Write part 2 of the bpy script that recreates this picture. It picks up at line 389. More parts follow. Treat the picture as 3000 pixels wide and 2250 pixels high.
==
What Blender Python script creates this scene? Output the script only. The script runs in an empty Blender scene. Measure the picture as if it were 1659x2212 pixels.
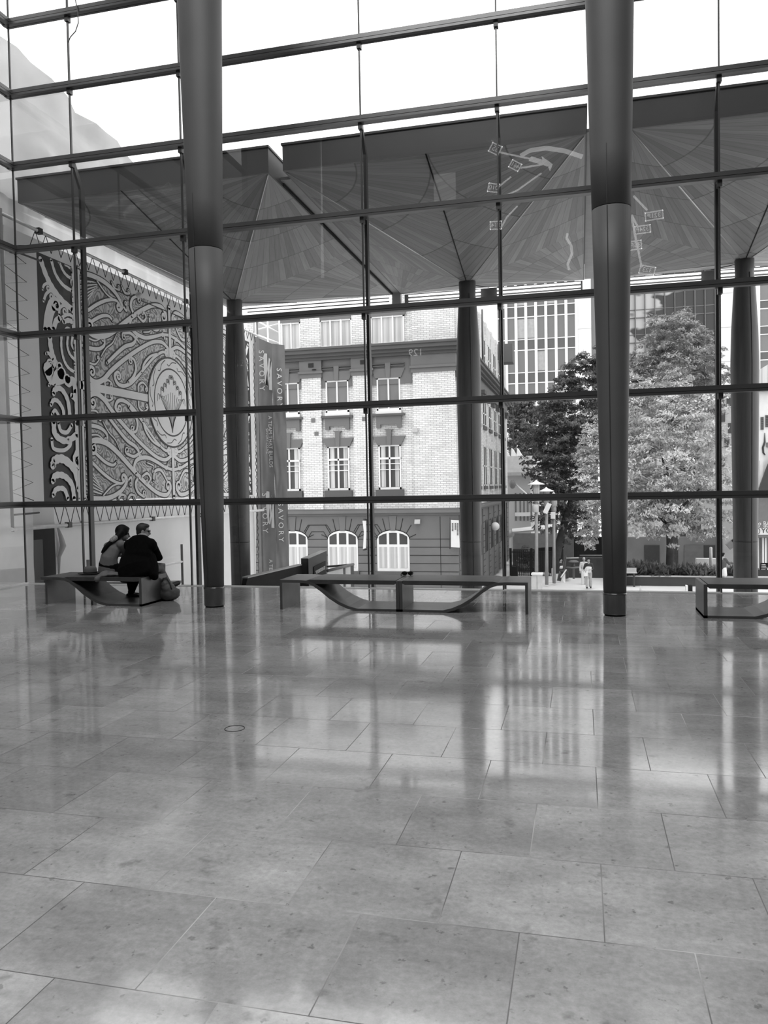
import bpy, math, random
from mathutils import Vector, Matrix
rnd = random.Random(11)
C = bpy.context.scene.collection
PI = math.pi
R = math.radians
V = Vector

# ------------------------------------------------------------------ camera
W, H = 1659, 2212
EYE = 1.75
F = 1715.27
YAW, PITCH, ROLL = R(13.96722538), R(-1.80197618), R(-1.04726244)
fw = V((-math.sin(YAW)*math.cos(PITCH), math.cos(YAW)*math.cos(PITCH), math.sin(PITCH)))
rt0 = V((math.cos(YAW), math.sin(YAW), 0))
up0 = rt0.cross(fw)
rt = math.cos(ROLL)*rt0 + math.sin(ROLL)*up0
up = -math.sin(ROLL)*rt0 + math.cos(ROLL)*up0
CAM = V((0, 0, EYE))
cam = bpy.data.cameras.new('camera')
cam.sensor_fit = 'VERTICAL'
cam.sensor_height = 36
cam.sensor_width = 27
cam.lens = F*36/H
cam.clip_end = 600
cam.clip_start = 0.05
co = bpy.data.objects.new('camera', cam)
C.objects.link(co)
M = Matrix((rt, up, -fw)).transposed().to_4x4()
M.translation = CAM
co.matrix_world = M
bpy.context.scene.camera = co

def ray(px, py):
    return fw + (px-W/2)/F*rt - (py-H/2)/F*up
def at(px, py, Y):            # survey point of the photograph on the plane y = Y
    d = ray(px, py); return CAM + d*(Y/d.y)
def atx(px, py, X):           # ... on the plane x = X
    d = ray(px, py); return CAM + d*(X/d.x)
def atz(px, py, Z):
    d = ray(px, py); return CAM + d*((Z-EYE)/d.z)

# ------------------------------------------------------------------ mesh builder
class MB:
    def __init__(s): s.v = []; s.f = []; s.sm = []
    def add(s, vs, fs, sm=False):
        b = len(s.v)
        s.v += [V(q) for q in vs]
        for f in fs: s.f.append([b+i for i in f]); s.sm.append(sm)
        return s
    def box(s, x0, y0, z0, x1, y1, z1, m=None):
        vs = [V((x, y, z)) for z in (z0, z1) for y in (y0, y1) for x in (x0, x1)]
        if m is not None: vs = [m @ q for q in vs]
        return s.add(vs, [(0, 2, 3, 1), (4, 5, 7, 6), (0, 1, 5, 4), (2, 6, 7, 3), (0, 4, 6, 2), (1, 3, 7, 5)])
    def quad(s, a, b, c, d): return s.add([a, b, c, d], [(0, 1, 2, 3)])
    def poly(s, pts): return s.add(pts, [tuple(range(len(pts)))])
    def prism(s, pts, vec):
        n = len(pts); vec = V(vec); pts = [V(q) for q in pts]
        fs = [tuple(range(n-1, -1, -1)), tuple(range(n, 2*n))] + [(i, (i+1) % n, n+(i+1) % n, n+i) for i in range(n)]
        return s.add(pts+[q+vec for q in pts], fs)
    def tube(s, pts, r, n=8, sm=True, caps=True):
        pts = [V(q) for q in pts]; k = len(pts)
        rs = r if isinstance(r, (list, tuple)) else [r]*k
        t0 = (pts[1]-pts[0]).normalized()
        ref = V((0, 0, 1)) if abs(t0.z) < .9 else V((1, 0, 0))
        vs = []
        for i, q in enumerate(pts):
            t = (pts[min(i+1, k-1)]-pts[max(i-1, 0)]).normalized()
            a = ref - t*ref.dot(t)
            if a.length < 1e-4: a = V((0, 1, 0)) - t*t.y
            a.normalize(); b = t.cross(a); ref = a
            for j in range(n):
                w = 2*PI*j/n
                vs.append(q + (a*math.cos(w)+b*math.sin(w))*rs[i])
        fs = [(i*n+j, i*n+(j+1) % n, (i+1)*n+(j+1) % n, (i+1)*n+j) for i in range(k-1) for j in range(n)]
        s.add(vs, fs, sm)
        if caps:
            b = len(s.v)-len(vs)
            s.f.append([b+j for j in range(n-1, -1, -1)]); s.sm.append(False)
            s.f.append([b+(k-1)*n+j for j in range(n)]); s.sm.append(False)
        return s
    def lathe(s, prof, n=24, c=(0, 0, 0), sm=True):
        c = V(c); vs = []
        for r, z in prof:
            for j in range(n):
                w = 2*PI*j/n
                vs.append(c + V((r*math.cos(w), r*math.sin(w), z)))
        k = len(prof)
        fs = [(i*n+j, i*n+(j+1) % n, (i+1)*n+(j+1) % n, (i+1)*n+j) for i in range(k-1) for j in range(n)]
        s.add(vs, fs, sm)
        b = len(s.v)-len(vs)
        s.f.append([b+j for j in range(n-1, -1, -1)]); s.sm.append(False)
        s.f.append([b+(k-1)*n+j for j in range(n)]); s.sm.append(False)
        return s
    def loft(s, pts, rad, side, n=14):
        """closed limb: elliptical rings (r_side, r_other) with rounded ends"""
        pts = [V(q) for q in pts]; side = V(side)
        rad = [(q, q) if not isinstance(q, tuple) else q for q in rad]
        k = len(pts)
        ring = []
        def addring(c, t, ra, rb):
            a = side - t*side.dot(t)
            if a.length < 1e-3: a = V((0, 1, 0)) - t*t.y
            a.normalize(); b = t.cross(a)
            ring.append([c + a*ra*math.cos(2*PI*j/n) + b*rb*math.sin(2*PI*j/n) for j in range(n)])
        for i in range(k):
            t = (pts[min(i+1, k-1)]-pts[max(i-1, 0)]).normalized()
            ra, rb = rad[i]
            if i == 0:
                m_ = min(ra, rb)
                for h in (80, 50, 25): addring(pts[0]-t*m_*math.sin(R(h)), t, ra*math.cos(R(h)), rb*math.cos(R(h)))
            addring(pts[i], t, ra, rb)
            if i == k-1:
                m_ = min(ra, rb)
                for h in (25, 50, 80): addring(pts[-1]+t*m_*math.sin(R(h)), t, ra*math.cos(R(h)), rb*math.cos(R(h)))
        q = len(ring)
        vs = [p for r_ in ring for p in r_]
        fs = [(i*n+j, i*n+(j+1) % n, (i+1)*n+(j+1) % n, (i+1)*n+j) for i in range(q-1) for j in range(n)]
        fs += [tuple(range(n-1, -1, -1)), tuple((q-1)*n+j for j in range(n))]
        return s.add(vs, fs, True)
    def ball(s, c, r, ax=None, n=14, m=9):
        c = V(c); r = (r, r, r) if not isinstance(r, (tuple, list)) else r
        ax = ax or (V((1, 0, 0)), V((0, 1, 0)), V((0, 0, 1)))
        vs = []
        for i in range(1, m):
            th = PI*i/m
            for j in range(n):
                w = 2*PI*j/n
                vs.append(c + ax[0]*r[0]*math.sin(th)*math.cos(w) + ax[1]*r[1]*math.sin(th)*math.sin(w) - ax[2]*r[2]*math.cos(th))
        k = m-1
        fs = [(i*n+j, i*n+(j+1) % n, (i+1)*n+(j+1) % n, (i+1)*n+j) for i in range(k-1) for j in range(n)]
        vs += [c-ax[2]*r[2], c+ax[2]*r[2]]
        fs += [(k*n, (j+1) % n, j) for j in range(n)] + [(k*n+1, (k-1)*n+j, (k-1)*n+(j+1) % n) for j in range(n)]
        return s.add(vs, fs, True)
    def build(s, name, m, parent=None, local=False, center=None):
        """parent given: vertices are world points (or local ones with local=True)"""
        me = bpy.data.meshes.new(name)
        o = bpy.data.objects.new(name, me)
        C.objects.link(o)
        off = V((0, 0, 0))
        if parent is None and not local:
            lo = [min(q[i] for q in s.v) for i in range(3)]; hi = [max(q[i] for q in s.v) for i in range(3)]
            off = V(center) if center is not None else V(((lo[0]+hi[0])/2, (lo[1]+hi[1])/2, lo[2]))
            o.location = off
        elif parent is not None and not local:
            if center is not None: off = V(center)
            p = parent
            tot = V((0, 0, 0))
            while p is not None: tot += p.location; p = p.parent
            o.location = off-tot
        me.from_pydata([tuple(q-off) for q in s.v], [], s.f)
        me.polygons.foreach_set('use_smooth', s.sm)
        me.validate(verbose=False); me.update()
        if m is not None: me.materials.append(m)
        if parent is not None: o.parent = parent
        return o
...
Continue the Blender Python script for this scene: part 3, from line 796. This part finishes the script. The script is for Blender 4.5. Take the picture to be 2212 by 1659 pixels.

● EXERCISE REQUIREMENTS
Leave the pictures out and copy exactly the lines from the one with "What Blender Python" to the one with "bpy.context.scene.camera = co", both included.

● FINAL ANSWER
What Blender Python script creates this scene? Output the script only. The script runs in an empty Blender scene. Measure the picture as if it were 1659x2212 pixels.
import bpy, math, random
from mathutils import Vector, Matrix
rnd = random.Random(11)
C = bpy.context.scene.collection
PI = math.pi
R = math.radians
V = Vector

# ------------------------------------------------------------------ camera
W, H = 1659, 2212
EYE = 1.75
F = 1715.27
YAW, PITCH, ROLL = R(13.96722538), R(-1.80197618), R(-1.04726244)
fw = V((-math.sin(YAW)*math.cos(PITCH), math.cos(YAW)*math.cos(PITCH), math.sin(PITCH)))
rt0 = V((math.cos(YAW), math.sin(YAW), 0))
up0 = rt0.cross(fw)
rt = math.cos(ROLL)*rt0 + math.sin(ROLL)*up0
up = -math.sin(ROLL)*rt0 + math.cos(ROLL)*up0
CAM = V((0, 0, EYE))
cam = bpy.data.cameras.new('camera')
cam.sensor_fit = 'VERTICAL'
cam.sensor_height = 36
cam.sensor_width = 27
cam.lens = F*36/H
cam.clip_end = 600
cam.clip_start = 0.05
co = bpy.data.objects.new('camera', cam)
C.objects.link(co)
M = Matrix((rt, up, -fw)).transposed().to_4x4()
M.translation = CAM
co.matrix_world = M
bpy.context.scene.camera = co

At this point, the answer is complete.